Tuesday, October 23, 2007

Speedwork?!?!

Okay, so I need some help. I am lost when it comes to speedwork. Not that I'm all speedy or anything but I know working on it will improve my overall conditioning which is the main goal for me right now. Does anyone have any suggestions on programs or a schedule to follow for speedwork when training for longer distances? If so, could you leave me a comment or email me? (email link on my profile)

8 comments:

Non-Runner Nancy said...

Can you include me and Pokey on anything you get? We need to do it too but don't have a plan yet.

Nancy
nonrunner@gmail.com

The Laminator said...

Hi! I have a suggestion. If you go to Runner's World website, look for the Smart Coach training program, and put in a recent race time, it gives a pretty good training program for half-marathon or marathon consisting of one speedwork session, one short training run, and one long run per week. You can even use it just for the weekly speedwork sessions. I've done that, and seen great results from it. Hopefully, everything there is self-explanatory. If not, e-mail or leave a post on my blog and I'll be happy to explain. Good luck to you!

Amanda said...

Since you are training for distance again, there are a couple of ways to do speedwork that seem to help build fast twitch muscles and get you used to the speed.

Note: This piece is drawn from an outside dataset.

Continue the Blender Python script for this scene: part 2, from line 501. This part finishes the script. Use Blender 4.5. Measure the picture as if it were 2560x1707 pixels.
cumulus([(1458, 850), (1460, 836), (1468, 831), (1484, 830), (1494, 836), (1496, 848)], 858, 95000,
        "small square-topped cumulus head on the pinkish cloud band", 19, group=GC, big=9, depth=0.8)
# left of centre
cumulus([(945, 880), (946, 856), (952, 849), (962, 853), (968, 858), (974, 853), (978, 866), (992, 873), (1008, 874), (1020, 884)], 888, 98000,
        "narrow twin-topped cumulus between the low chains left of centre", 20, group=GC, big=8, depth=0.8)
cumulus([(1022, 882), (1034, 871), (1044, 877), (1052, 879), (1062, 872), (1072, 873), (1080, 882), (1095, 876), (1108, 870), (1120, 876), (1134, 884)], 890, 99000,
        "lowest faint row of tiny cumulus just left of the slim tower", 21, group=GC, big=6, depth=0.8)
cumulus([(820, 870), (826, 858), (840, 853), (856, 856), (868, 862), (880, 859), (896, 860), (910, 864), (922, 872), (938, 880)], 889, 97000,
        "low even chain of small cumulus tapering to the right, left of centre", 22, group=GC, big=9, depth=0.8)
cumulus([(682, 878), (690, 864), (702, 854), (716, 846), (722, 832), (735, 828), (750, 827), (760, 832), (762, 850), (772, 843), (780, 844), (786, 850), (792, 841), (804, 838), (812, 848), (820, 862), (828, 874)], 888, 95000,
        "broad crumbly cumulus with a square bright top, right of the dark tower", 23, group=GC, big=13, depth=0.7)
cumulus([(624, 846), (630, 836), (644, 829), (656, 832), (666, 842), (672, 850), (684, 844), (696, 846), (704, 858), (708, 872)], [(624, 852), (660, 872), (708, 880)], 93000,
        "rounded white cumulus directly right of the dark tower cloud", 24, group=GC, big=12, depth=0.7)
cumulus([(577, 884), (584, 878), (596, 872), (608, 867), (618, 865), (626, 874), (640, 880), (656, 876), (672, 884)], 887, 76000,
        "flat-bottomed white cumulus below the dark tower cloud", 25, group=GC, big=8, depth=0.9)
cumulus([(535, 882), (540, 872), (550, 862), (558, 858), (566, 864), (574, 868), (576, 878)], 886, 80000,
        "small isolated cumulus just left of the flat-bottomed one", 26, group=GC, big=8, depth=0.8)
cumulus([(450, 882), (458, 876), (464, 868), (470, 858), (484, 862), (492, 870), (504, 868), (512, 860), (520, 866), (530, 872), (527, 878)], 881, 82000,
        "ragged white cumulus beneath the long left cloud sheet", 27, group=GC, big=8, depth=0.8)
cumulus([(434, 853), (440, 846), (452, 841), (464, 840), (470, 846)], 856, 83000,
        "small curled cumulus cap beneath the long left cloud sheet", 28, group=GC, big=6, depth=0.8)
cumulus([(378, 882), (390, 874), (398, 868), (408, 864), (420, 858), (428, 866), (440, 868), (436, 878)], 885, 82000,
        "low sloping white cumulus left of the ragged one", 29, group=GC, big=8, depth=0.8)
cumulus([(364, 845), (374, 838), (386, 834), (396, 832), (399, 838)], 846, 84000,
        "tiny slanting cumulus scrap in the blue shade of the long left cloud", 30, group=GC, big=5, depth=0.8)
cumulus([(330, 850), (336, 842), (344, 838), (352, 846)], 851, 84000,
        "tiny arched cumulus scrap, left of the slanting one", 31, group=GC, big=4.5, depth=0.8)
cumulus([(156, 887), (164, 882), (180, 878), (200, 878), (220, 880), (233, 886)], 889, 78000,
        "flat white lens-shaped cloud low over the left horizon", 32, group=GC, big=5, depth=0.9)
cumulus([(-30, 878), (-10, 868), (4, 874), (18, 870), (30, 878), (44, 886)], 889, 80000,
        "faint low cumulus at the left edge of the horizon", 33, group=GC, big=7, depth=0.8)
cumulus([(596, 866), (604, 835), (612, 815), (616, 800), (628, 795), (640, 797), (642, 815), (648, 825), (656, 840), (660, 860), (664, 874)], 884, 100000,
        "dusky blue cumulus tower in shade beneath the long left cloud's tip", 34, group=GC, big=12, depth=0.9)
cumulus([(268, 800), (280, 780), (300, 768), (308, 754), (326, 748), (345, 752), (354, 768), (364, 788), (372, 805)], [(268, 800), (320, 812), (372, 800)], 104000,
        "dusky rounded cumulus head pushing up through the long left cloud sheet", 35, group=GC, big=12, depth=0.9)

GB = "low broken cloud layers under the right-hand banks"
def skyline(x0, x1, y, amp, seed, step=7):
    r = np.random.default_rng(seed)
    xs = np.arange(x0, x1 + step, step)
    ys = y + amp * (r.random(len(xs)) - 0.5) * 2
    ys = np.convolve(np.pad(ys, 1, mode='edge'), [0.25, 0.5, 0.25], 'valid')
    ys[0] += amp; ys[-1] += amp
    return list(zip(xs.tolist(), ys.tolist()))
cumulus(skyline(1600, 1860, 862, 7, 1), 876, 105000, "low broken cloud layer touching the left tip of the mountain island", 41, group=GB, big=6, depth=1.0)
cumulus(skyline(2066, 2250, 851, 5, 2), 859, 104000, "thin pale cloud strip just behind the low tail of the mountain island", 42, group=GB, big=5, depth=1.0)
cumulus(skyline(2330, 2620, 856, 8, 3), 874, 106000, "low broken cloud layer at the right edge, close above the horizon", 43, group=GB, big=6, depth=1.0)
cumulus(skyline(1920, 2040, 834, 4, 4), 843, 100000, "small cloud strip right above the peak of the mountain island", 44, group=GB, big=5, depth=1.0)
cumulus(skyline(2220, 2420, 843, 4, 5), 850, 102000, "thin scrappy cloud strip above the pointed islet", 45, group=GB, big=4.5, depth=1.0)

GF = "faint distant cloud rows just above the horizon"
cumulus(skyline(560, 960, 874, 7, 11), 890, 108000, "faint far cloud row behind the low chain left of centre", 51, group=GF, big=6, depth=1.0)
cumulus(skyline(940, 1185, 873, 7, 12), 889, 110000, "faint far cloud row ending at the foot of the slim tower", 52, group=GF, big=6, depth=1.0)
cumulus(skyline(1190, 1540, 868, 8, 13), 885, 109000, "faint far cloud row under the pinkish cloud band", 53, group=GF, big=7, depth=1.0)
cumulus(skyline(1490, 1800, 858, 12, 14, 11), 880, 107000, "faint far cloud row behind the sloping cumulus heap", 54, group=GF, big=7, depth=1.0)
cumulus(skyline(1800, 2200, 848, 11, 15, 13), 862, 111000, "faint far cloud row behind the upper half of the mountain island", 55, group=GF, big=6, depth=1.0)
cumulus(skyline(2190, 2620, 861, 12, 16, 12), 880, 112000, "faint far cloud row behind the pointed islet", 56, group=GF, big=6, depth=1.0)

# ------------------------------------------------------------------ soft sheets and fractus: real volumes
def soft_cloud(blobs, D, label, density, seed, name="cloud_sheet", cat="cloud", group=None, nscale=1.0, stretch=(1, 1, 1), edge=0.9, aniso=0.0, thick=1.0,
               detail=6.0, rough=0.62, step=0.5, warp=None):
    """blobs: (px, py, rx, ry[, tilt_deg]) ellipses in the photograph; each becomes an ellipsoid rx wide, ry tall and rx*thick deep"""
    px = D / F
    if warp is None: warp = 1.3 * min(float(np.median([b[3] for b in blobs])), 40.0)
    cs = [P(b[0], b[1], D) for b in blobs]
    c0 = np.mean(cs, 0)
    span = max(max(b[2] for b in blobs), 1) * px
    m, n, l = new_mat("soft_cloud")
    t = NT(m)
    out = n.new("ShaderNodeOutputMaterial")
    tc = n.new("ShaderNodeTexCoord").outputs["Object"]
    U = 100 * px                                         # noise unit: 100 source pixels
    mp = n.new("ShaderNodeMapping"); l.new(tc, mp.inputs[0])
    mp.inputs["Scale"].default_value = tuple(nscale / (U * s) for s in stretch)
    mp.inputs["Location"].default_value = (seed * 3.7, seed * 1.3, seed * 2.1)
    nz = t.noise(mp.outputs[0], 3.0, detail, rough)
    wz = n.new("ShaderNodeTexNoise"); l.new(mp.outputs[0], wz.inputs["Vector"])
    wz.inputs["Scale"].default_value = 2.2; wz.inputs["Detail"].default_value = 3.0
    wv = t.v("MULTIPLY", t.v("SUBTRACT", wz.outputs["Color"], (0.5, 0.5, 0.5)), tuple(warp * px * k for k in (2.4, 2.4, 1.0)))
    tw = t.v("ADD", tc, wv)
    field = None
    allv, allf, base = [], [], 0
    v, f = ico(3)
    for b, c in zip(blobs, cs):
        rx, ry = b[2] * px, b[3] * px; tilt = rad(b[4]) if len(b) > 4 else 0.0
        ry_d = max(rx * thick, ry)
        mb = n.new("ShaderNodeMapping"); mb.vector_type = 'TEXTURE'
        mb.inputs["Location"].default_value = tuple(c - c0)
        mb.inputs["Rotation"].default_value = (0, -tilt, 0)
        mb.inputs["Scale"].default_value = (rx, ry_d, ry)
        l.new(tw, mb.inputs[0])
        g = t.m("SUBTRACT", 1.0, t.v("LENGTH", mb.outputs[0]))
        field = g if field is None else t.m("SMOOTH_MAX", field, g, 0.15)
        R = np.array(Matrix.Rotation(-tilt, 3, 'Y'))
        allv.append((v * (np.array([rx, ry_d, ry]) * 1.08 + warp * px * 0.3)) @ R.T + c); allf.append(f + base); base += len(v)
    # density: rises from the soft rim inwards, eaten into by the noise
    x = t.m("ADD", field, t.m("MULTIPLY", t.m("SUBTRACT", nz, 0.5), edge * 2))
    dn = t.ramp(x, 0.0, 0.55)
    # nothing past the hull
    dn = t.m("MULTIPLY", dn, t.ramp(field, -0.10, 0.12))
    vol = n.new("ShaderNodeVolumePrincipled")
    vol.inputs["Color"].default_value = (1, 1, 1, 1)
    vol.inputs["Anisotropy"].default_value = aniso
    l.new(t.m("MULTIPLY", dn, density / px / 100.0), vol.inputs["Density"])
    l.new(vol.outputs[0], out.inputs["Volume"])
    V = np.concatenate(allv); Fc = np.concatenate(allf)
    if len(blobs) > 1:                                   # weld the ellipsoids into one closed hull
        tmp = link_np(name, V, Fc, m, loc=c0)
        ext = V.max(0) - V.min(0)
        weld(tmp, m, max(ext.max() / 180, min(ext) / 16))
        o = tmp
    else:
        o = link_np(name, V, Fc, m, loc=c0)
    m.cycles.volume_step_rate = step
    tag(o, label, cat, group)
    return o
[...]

First is tempo runs, which you probably did leading up to chicago, but if not..a good tempo run is to take a mid-week long run and warm up for a mile or so then push the middle part of your run to just beyond your "goal pace", then jog a slower mile to cool down. It's interesting to see how your body slowly becomes more used to the faster pace over time.

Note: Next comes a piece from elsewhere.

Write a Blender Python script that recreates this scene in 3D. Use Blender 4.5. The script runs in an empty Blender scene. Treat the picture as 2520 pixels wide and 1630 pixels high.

The second would be one mile repeats, which is what I have planned to my training started again.

Anderson Runner said...

Some easy speedwork ideas are doing a fartlek, which is just alternating faster running with slower running during a run. This can be done based on time or distance. Another really simple idea is adding some accelerations or striders after an easy run. These help with overall leg turnover and provide benefits without a lot of pain.

Vanilla said...

These are all good suggestions. If you've never done speedwork before you don't want to jump into it and start doing it every day, ease into it.

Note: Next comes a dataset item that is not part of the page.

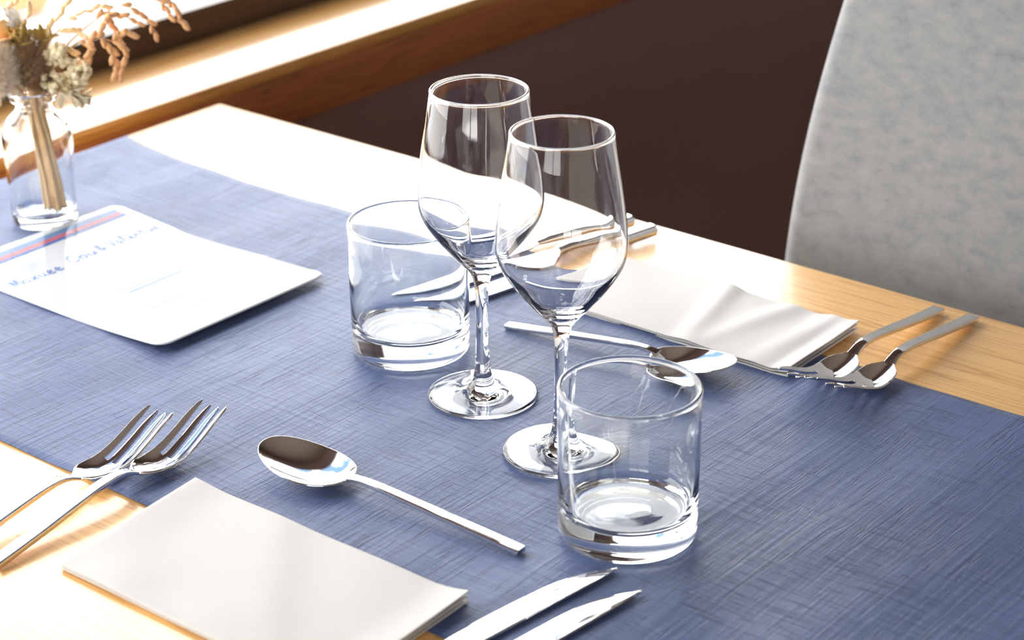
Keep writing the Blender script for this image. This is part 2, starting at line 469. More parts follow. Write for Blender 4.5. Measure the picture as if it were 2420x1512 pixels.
# ------------------------------------------------------------------ table runner
RT = 0.0012
def runner_z(x, y):
    # soft folds running across the runner
    z = 0.00055 * sin(2*pi*(x + 0.12*y) / 0.155 + 0.6) + 0.00026 * sin(2*pi*(x - 0.2*y) / 0.071 + 1.9)
    z += 0.0002 * sin(2*pi*(y + .3*x) / 0.19)
    return RT + z + 0.0006
def build_runner():
    nx, ny = 300, 60
    xa, xb = -0.589, 0.775
    V = []; F = []
    for i in range(nx + 1):
        x = xa + (xb - xa) * i / nx
        e = max(0.0, (-0.46 - x) / 0.12)
        yf = 0.1950 + 0.012 * e * e - 0.0025 * math.exp(-((x + .42) / .07) ** 2)
        yn = -0.2420 - 0.004 * e
        for j in range(ny + 1):
            y = yn + (yf - yn) * j / ny
            V.append((x, y, runner_z(x, y)))
    for i in range(nx):
        for j in range(ny):
            a = i * (ny + 1) + j
            F.append((a, a + ny + 1, a + ny + 2, a + 1))
    o = mesh('table_runner', V, F, M_LINEN, None, True, (0, 0, T))
    s = o.modifiers.new('thick', 'SOLIDIFY'); s.thickness = 0.0008; s.offset = -1
    return tag(o, 'dark blue linen-textured table runner laid lengthwise along the pine table', 'table runner')
build_runner()
RZ = 0.0018       # mean height of the runner's surface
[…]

I recommend the Smart Coach program on Runners World. The only thing I don't like about it is that it only schedules speedwork once every 3 or 4 weeks, but it will give you a good idea as to what speeds and distances you should be doing for your speedwork.

Nicole said...

The only thing I know is that running hills work well. hal hidgon has a great book.

Jamie said...

Thanks everyone for your help! I had already incorporated some suggestions in other trainings but wanted to get some new ideas. I really appreciate your suggestions!